> _Directions_
Your task is to copy every line of this material exactly.

> _Information provided_

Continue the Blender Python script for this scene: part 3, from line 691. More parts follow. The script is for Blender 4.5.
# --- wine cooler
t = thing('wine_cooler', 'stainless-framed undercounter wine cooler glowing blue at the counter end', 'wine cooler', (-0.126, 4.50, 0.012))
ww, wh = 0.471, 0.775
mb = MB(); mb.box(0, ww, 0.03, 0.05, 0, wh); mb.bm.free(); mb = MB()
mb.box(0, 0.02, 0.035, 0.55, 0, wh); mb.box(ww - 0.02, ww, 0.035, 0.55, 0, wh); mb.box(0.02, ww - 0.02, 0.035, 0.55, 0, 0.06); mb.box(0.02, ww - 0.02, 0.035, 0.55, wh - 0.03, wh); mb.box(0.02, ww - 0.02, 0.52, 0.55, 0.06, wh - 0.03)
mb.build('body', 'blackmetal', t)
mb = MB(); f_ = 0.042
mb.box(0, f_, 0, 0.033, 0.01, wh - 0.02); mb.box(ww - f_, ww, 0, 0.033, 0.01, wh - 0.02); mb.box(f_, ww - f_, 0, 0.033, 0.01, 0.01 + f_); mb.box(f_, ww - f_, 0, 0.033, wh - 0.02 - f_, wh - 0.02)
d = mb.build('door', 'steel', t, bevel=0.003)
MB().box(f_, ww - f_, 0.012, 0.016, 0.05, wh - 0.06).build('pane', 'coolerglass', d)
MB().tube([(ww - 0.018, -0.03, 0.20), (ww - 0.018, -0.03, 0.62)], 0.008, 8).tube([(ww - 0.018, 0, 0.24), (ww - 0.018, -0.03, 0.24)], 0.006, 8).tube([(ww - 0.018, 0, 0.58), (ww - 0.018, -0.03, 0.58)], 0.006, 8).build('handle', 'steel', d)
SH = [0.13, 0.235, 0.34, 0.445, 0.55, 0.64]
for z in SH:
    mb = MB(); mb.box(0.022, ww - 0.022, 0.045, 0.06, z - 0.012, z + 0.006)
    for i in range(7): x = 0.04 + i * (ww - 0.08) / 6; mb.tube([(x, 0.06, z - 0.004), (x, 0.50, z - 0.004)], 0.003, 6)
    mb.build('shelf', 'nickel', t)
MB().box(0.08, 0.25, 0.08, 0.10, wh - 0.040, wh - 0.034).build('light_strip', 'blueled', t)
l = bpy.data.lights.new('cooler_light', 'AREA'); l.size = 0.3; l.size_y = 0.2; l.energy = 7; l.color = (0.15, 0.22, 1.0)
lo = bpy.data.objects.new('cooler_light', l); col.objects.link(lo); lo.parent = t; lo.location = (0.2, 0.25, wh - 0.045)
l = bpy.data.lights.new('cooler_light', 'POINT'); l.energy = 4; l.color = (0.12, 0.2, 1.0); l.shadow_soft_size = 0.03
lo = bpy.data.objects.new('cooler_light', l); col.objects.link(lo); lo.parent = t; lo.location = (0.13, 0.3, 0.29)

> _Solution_
Continue the Blender Python script for this scene: part 3, from line 691. More parts follow. The script is for Blender 4.5.
# --- wine cooler
t = thing('wine_cooler', 'stainless-framed undercounter wine cooler glowing blue at the counter end', 'wine cooler', (-0.126, 4.50, 0.012))
ww, wh = 0.471, 0.775
mb = MB(); mb.box(0, ww, 0.03, 0.05, 0, wh); mb.bm.free(); mb = MB()
mb.box(0, 0.02, 0.035, 0.55, 0, wh); mb.box(ww - 0.02, ww, 0.035, 0.55, 0, wh); mb.box(0.02, ww - 0.02, 0.035, 0.55, 0, 0.06); mb.box(0.02, ww - 0.02, 0.035, 0.55, wh - 0.03, wh); mb.box(0.02, ww - 0.02, 0.52, 0.55, 0.06, wh - 0.03)
mb.build('body', 'blackmetal', t)
mb = MB(); f_ = 0.042
mb.box(0, f_, 0, 0.033, 0.01, wh - 0.02); mb.box(ww - f_, ww, 0, 0.033, 0.01, wh - 0.02); mb.box(f_, ww - f_, 0, 0.033, 0.01, 0.01 + f_); mb.box(f_, ww - f_, 0, 0.033, wh - 0.02 - f_, wh - 0.02)
d = mb.build('door', 'steel', t, bevel=0.003)
MB().box(f_, ww - f_, 0.012, 0.016, 0.05, wh - 0.06).build('pane', 'coolerglass', d)
MB().tube([(ww - 0.018, -0.03, 0.20), (ww - 0.018, -0.03, 0.62)], 0.008, 8).tube([(ww - 0.018, 0, 0.24), (ww - 0.018, -0.03, 0.24)], 0.006, 8).tube([(ww - 0.018, 0, 0.58), (ww - 0.018, -0.03, 0.58)], 0.006, 8).build('handle', 'steel', d)
SH = [0.13, 0.235, 0.34, 0.445, 0.55, 0.64]
for z in SH:
    mb = MB(); mb.box(0.022, ww - 0.022, 0.045, 0.06, z - 0.012, z + 0.006)
    for i in range(7): x = 0.04 + i * (ww - 0.08) / 6; mb.tube([(x, 0.06, z - 0.004), (x, 0.50, z - 0.004)], 0.003, 6)
    mb.build('shelf', 'nickel', t)
MB().box(0.08, 0.25, 0.08, 0.10, wh - 0.040, wh - 0.034).build('light_strip', 'blueled', t)
l = bpy.data.lights.new('cooler_light', 'AREA'); l.size = 0.3; l.size_y = 0.2; l.energy = 7; l.color = (0.15, 0.22, 1.0)
lo = bpy.data.objects.new('cooler_light', l); col.objects.link(lo); lo.parent = t; lo.location = (0.2, 0.25, wh - 0.045)
l = bpy.data.lights.new('cooler_light', 'POINT'); l.energy = 4; l.color = (0.12, 0.2, 1.0); l.shadow_soft_size = 0.03
lo = bpy.data.objects.new('cooler_light', l); col.objects.link(lo); lo.parent = t; lo.location = (0.13, 0.3, 0.29)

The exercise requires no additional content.